== Source excerpt ==

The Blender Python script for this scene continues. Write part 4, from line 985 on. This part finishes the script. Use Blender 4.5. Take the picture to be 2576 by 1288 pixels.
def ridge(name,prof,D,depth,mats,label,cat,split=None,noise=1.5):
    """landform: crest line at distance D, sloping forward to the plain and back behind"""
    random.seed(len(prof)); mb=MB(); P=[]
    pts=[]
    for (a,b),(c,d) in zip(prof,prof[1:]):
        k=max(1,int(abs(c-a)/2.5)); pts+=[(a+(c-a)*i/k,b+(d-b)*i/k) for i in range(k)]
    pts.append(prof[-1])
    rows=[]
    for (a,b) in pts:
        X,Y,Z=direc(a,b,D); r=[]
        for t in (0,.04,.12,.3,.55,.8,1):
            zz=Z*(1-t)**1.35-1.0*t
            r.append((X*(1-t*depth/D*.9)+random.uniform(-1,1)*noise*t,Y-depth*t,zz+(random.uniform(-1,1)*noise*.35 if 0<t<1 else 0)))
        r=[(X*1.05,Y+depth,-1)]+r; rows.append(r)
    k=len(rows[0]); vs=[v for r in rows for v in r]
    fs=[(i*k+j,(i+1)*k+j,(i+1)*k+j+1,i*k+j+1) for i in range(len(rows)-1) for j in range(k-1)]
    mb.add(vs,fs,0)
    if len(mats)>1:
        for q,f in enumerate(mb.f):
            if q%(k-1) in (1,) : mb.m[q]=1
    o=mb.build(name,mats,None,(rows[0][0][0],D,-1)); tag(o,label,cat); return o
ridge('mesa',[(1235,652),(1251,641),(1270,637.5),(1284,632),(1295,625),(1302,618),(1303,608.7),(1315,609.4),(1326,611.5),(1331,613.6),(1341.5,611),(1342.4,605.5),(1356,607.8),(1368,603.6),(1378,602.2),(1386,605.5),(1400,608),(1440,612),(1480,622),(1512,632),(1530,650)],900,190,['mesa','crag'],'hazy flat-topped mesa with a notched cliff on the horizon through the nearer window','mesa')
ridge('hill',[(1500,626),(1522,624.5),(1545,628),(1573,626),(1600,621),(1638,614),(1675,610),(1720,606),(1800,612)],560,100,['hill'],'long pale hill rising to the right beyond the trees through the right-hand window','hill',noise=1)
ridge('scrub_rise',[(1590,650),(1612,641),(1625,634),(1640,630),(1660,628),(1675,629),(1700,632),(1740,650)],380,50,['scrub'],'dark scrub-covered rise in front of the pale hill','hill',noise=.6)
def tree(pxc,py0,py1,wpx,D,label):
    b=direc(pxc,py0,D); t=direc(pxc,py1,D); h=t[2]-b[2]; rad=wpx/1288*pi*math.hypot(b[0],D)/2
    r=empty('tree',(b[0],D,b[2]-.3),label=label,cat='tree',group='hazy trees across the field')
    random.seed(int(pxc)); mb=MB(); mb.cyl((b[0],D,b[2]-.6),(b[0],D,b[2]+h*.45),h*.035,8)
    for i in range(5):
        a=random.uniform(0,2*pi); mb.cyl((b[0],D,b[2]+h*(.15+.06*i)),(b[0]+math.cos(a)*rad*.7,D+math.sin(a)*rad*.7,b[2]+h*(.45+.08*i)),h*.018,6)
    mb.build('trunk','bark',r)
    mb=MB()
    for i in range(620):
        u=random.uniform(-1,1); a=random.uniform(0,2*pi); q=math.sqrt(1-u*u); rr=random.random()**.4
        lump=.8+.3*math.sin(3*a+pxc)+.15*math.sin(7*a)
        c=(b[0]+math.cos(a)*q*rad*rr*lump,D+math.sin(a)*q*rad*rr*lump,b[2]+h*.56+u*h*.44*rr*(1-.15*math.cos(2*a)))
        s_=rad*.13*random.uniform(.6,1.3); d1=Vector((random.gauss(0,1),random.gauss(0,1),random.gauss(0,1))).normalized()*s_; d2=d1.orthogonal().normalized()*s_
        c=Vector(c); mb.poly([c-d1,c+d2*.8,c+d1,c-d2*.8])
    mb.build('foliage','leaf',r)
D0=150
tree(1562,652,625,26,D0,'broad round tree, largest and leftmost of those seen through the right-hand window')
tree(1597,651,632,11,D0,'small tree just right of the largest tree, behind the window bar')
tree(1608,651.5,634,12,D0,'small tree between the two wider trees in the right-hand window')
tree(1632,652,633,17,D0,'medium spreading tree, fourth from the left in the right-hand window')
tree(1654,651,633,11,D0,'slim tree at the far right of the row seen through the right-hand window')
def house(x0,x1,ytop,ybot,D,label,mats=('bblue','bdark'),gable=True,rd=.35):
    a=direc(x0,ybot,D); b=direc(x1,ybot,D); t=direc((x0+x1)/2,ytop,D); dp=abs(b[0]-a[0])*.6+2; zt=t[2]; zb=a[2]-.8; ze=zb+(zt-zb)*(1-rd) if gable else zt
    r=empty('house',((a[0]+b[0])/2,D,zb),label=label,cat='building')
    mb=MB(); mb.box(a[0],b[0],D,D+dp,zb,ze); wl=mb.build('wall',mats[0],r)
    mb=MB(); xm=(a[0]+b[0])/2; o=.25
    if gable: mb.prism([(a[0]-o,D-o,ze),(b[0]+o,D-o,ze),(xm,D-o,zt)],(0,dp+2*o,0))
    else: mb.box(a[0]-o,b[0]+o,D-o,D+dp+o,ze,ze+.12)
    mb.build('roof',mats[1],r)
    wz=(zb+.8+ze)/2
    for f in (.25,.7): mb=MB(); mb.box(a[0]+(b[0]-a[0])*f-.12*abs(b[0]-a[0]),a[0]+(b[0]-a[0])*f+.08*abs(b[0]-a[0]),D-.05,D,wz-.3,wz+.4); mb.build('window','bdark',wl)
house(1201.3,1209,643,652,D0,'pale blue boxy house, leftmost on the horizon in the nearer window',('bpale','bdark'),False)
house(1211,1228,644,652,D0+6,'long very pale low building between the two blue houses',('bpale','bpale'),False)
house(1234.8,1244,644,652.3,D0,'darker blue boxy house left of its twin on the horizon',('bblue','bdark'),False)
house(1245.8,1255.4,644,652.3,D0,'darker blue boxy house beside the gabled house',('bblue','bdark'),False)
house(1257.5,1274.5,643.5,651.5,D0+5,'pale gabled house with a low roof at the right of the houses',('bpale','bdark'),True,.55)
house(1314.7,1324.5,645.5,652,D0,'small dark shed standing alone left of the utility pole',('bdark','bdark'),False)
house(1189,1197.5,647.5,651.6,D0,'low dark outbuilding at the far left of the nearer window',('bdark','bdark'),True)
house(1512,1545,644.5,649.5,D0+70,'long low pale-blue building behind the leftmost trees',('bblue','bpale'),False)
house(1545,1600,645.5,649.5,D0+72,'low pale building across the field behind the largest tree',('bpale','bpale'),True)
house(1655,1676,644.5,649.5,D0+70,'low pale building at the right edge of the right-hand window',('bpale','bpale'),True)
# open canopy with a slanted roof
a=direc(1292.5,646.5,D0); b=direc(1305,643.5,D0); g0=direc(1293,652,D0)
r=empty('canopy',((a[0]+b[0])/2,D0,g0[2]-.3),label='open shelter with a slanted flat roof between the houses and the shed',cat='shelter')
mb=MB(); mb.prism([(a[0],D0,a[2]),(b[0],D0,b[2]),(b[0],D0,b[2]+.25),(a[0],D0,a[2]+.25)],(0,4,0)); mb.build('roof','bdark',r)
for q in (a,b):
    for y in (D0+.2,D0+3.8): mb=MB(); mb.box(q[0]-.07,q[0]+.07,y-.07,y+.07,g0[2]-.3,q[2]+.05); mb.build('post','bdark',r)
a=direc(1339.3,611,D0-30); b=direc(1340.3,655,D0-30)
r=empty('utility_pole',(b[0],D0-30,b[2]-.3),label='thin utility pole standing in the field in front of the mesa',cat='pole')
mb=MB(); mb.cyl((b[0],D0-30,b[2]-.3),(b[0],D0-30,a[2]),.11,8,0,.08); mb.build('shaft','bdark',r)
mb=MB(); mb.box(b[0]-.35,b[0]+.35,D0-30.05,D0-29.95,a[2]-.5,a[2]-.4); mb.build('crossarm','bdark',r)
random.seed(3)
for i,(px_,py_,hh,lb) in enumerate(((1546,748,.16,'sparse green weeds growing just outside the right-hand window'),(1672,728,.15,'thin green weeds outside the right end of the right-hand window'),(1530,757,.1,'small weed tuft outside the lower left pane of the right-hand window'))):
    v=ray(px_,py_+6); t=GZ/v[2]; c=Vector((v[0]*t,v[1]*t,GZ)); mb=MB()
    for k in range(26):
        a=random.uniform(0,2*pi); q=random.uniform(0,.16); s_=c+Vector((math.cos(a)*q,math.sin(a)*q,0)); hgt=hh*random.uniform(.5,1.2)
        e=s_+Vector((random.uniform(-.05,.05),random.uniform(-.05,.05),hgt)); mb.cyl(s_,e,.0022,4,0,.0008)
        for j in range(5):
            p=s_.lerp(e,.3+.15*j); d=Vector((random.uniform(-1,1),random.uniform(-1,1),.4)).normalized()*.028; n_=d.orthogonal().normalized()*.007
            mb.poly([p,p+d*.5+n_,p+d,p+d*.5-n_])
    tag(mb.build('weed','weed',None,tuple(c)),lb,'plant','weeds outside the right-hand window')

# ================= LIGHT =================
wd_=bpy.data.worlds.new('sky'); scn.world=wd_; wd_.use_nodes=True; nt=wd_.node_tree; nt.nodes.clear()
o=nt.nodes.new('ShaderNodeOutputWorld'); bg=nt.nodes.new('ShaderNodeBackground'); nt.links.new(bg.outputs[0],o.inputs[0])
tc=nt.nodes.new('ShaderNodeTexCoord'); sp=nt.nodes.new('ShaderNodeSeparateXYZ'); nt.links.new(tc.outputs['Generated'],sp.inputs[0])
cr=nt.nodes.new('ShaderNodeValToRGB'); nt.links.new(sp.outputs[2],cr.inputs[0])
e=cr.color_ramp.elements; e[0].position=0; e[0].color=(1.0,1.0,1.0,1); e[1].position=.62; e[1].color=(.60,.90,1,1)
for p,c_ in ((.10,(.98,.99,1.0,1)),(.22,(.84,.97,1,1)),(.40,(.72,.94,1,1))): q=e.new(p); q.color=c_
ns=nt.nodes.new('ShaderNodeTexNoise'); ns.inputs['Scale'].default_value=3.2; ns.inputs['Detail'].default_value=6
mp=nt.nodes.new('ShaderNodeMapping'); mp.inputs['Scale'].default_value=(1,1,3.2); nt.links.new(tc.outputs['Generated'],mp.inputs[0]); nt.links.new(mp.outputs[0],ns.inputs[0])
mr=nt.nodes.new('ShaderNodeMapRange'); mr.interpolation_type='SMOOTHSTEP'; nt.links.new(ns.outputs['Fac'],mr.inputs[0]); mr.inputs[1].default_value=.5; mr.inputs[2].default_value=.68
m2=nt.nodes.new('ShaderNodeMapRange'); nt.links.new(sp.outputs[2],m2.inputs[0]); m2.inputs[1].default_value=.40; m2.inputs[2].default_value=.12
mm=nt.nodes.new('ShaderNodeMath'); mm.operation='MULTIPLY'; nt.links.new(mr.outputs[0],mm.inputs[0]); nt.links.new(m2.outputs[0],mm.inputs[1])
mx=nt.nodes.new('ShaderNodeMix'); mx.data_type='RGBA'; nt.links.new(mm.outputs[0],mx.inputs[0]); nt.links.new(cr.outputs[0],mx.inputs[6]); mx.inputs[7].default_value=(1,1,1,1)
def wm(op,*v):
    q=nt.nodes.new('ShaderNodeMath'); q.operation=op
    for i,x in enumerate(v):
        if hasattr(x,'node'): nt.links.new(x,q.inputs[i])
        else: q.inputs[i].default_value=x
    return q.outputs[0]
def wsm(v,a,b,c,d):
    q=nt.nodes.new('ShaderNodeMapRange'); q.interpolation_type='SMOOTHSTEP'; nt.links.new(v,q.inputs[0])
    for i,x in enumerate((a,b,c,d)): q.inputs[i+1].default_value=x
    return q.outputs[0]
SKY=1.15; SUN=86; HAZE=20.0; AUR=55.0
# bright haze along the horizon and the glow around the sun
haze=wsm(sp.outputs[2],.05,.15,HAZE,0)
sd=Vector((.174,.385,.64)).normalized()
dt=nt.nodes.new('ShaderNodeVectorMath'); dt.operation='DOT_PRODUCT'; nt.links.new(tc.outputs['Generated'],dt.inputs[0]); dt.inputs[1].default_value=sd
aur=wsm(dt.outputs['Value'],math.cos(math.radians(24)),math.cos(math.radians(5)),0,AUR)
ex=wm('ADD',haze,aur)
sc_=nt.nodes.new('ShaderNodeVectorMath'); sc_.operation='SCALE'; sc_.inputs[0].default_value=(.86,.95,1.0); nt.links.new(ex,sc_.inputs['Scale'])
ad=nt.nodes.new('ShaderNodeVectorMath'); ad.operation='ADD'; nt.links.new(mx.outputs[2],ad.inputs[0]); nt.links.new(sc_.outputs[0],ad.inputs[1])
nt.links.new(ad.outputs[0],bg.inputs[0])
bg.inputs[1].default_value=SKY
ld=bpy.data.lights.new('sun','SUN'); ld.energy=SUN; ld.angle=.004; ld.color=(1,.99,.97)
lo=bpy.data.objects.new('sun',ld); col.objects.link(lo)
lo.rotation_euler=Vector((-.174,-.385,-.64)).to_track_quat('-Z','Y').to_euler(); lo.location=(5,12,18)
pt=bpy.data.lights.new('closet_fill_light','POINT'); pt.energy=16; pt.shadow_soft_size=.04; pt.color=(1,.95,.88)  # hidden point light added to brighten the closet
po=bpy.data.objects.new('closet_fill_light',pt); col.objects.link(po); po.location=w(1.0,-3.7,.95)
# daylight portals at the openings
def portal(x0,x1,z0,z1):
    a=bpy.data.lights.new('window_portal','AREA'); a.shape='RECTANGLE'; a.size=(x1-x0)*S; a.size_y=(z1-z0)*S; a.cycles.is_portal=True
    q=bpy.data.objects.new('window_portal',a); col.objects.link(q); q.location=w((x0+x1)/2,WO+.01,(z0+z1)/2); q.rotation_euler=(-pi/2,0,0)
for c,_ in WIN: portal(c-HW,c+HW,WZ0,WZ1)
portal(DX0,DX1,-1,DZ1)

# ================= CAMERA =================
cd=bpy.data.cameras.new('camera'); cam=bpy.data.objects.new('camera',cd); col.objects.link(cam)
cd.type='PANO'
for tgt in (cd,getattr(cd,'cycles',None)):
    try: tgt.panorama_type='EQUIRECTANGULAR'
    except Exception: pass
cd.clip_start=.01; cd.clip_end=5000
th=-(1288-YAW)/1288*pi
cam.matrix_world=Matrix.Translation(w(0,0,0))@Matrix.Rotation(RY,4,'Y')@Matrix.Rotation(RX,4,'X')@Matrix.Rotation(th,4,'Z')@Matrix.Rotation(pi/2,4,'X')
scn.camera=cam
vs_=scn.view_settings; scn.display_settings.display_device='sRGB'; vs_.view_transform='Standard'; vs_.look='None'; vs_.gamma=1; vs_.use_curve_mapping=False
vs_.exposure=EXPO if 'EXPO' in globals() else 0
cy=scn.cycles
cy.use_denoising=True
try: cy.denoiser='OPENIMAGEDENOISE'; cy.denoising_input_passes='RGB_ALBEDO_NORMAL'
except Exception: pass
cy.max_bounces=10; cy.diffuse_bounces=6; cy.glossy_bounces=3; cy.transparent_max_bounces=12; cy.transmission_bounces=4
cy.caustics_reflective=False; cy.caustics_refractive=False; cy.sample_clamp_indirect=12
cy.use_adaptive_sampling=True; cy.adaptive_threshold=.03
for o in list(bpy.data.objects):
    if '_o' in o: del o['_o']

===

■ Task statement ■
Where a line holds "from", copy that line.

■ Answer in full ■
The Blender Python script for this scene continues. Write part 4, from line 985 on. This part finishes the script. Use Blender 4.5. Take the picture to be 2576 by 1288 pixels.
tree(1632,652,633,17,D0,'medium spreading tree, fourth from the left in the right-hand window')